YVR’s first international foray was in Bermuda. YVRAS beat out the powerful British Airports Authority, already a leading international airport operator. O’Neill described the YVRAS approach as BDA for Bermudans, where they would be there for five years to train Bermudans, whereas BAA saw BDA as another component of its permanent potfolio. That was in 1997 and while BDA remains a consulting client, BDA is now managed by Bermudans. The next big international venture was Santiago, Chile where YVRAS participated in its first consortium, even taking an equity interest. International expansion continued with Jamaica and the Dominican Republic. I speculated that YVRAS’s positive reception may have been attributable, at least in part, to Transport Canada’s work with CIDA in redeveloping the area’s airports during the 1970s & ’80s. O’Neill conceded that one reason for YVRAS’s success in BDA was that they were Canadian. YVRAS has also provided business planning and consulting services in Argentina, China, Malaysia, Norway, Oman, Poland, Russia and Thailand. And YVRAS has accomplished this while competing with the big European airport services subsidiaries of the likes of Heathrow, Schiphol and Paris. Indeed, O’Neill claims to be the leading North American provider of airport operations and management services.

While much of YVRAS expertise is in the myriad of regulatory and safety issues, from environmental to aeronautical issues, the core of the YVRAS brand is that airports are a business. Services in business planning, cost reduction efficiencies, financing capital projects and revenue development are the value added that is represented in the YVRAS brand. YVRAS has found its niche in the midsize airport of 1 to 5 million passengers a year. Airports are a challenge as a business because their costs are largely fixed by the size of the infrastructure and services “plant” – it costs an airport as much to serve one B747 as 1,000. Revenues on the other hand depend on traffic volume. Anyone can make money with 10 million passengers a year. But generating the revenue for financial viability while keeping rates competitive with only one million passengers a year is the challenge where YVRAS adds value for its clients.

Frank’s “bureaucrats” have proven to be innovative entrepreneurs, demonstrated by their successes these past ten years in “exporting” Canadian expertise. Another success story is InterVISTAS, set up on the YVRAS model, to provide consulting services. InterVISTAS is today a (arguably “the”) leading airport consultant in Canada and internationally. While InterVISTAS has now been sold off, both companies continue to work together in serving clients worldwide. The Vancouver Airport Authority has already sold a minority interest in YVRAS to CDC Capital Partners of the U.K. The next stage may well be further sales, perhaps even “going public”, to access the capital needed for international privatization opportunities.

YVRAS is still led by ex- TC bureaucrats, including President Frank O’Neill; sidekick Mel Feddersen is semiretired (and my 1974 car pool partner from the early days of airports marketing, Mike Kandert, is now V.P. Commercial for Montego Bay Airport in Jamaica). Feddersen tells me only six of the core staff of the Vancouver headquarters are still ex-TC bureaucrats. But they are passing on the torch of Canadian airport expertise to today’s bright young experts who never shared the TC experience to ensure that Canada will continue as a world leader in airports.
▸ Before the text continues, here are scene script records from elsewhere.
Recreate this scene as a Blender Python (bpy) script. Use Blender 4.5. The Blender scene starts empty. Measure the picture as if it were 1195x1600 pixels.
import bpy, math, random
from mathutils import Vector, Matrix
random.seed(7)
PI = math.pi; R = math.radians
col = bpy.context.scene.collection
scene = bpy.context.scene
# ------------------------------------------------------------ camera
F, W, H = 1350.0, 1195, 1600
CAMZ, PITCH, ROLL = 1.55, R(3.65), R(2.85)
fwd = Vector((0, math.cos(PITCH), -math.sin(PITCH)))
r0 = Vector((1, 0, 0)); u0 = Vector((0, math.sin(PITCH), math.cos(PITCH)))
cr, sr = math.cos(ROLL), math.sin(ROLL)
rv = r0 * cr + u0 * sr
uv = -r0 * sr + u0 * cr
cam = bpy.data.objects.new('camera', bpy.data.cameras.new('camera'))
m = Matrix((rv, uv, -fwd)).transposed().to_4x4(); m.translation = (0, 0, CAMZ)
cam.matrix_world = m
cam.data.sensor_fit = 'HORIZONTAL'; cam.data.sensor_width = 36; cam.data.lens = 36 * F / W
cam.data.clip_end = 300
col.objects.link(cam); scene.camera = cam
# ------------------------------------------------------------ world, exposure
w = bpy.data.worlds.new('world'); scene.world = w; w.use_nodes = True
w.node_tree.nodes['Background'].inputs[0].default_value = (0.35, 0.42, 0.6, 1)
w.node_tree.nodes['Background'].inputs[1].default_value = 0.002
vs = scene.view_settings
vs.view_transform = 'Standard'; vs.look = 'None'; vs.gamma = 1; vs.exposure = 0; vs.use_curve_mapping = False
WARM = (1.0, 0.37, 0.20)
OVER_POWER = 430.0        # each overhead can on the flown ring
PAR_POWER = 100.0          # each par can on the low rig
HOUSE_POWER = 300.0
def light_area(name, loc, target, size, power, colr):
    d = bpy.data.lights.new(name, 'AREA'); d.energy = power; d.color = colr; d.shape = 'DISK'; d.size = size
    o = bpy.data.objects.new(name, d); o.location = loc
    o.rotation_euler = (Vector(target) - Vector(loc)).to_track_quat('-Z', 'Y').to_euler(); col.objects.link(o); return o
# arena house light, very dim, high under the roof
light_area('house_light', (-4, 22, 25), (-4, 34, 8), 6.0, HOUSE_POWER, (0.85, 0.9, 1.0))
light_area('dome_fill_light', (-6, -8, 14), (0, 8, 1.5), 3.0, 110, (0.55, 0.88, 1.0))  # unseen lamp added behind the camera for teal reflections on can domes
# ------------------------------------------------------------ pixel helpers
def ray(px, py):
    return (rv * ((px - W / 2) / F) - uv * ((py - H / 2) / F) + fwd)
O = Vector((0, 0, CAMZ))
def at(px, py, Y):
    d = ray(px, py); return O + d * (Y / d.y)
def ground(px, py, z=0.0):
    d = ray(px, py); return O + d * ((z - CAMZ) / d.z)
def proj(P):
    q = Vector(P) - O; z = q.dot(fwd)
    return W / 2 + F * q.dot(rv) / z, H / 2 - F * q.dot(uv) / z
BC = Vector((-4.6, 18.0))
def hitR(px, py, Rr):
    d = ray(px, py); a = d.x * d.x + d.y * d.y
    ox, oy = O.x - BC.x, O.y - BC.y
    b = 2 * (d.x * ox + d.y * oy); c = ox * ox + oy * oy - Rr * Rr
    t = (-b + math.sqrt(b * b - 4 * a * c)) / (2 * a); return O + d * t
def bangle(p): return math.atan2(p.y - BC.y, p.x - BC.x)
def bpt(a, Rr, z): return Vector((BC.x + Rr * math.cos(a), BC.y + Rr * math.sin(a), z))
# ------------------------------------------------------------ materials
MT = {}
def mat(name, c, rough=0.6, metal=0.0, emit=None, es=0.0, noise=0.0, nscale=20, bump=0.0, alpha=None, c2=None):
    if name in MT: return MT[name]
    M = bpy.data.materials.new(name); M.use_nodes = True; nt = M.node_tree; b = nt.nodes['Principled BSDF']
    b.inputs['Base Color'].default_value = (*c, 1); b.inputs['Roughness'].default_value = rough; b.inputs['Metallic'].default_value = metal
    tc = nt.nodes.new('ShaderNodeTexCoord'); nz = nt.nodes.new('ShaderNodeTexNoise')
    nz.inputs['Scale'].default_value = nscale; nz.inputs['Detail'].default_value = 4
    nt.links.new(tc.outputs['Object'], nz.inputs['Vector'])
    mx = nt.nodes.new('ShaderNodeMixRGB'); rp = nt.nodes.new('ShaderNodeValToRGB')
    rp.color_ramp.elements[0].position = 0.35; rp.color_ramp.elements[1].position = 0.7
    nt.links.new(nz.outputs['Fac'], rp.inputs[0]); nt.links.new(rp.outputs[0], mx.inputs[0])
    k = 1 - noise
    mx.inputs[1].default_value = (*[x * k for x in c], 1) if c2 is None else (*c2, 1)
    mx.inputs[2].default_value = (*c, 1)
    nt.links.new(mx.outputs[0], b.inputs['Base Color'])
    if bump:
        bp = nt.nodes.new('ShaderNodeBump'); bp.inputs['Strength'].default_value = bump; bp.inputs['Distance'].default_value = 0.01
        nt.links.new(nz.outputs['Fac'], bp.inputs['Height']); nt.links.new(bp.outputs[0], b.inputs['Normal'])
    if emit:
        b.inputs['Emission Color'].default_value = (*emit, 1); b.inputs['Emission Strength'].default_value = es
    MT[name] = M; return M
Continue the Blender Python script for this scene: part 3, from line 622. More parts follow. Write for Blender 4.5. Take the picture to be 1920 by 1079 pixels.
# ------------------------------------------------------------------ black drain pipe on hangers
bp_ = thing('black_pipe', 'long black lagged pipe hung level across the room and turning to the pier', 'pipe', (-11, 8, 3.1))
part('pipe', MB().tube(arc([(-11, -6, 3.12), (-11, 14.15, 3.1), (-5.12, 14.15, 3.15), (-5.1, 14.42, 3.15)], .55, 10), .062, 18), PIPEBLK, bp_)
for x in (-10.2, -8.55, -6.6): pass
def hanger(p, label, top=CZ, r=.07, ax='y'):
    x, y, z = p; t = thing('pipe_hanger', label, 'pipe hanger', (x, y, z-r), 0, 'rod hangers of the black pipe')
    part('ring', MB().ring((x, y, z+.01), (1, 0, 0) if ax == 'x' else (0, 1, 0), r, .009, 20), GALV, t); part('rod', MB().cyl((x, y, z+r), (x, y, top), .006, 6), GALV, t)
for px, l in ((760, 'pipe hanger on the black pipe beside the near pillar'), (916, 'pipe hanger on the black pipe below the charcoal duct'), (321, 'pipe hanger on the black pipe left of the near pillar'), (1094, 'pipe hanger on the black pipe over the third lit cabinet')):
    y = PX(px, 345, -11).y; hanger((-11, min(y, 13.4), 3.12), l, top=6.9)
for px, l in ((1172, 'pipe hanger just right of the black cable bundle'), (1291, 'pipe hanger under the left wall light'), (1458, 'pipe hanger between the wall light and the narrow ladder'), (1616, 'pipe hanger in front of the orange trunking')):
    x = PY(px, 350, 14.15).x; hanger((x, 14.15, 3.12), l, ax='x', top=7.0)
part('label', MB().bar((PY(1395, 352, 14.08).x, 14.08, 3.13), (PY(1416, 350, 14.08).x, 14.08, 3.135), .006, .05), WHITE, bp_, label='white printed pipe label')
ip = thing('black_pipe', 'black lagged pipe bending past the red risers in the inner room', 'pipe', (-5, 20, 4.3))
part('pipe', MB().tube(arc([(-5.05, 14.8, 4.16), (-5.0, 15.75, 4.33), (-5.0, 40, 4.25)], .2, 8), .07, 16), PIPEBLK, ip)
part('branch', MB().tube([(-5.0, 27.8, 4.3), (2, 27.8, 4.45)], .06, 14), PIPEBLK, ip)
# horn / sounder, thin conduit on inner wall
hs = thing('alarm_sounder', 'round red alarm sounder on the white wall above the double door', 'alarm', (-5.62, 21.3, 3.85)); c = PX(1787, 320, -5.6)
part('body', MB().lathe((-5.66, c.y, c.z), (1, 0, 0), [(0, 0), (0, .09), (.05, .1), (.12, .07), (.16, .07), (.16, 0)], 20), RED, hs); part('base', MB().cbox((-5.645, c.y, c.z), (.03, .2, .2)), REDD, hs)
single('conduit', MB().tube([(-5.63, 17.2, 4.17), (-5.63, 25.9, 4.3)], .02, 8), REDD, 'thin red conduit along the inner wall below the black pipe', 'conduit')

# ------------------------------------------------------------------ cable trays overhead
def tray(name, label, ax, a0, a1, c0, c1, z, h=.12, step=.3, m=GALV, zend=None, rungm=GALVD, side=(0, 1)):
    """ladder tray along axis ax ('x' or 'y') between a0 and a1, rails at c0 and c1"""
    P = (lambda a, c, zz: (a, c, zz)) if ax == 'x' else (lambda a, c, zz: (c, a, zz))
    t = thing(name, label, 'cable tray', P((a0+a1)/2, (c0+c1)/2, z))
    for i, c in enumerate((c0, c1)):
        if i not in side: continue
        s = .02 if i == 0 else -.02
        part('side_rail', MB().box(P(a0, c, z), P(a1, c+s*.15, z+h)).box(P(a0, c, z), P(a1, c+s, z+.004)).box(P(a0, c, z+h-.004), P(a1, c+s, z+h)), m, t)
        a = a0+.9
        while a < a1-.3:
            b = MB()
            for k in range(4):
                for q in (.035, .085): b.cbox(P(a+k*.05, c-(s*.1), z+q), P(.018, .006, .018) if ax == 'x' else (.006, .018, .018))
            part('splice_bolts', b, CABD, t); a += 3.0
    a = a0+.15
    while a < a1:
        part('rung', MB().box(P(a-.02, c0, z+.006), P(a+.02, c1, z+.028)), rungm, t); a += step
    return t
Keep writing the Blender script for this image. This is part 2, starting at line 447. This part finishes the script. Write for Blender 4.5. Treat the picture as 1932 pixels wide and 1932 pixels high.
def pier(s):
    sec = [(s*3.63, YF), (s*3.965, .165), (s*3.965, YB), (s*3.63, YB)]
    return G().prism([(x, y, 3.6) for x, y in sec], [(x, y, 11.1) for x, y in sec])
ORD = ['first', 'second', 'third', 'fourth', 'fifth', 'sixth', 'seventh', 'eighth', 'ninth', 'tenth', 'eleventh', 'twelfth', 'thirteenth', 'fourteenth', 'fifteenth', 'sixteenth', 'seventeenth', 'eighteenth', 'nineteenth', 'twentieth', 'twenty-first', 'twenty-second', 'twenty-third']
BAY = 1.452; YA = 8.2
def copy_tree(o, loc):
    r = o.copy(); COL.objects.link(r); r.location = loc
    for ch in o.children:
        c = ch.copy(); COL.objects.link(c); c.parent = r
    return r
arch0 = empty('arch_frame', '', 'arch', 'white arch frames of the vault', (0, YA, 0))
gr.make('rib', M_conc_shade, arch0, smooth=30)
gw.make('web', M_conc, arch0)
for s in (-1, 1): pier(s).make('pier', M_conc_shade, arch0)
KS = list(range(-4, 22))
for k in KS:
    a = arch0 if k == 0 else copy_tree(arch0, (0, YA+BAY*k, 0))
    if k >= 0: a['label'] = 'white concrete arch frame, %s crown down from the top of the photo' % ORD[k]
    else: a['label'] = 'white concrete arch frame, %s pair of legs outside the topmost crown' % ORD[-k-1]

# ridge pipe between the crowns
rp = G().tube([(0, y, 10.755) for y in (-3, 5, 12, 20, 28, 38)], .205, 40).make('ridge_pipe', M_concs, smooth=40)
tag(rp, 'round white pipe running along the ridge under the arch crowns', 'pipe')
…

Transport Minister Lapierre is now looking into the next evolution of federal policy for Canada’s airports, after the failure of Collenette’s much criticized Bill C-26. Some critics see the current version of Canadian Airport Authorities as protected, unregulated monopolies. Yet one thrust of the National Airports Policy was to decentralize airports to local communities where private interests would run airports more like a business. It would be a further irony if the supposed business model of airport authorities had created a new bureaucracy, while the former TC bureaucrats, like those at YVR Airport Services, have excelled in private sector competitive business. As the government looks into drafting a new Airports Act, perhaps it should look to YVRAS as the model and just complete the privatization of Canada’s airports.